Often times on social media, you'll see a happy announcement with the caption, "God is so good!" Since its beginning, I have felt weird and hesitant about saying those words regarding this wonderful relationship. I don't ever want it to sound like He's good NOW that my prayers are answered and I have a man. He was good before then and I knew it, even when I didn't see it. I've been worried that if I say those words, I will unintentionally promote some kind of prosperity gospel message as if to say, "Look at how good God is because of what He's given me."

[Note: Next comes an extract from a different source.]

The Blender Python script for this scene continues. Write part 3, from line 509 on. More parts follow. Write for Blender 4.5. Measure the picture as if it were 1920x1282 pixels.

What an odd thing to wrestle with. I know that I should be able to say "God is so good" at all times and not feel weird about it. What I'm coming to understand more and more is that God isn't primarily good because I have a really incredible gift. He is good because He heard every single prayer I prayed in my 20s. He is good because He wiped my tears away and bottled them up. He is good for a lot of reasons that don't have to do with my circumstances at all. But I have learned this year that blessings are a sign of His goodness, too. My newer circumstances of happiness and answered prayers have been a visible sign to me that He heard me, He knows me, He loves me, and He saved the best gift for last. He knows that I longed for a visible sign of these things, and He answered - quite lavishly. He's chosen to be so kind to me in a way that I can see and experience.
Being engaged to the most caring person I've ever known has reenforced to me that God actually does hear prayer. When I wrote in my prayer journal asking for a "godly, gentle, honest, loving" husband for years, sometimes I felt like a fool for asking for the same thing so many times. I had wrongly convinced myself that it was a worthwhile spiritual endeavor, but I doubted that He would actually answer. I also prayed some very specific prayers for specific things regarding a man and a relationship, and God answered them. I couldn't believe it when I found one of those old prayers and realized that the man I'm going to marry is without a doubt all the specific things I asked for as well as so many things I didn't know to ask for that have blessed me tremendously.
God is so good, and I am so thankful.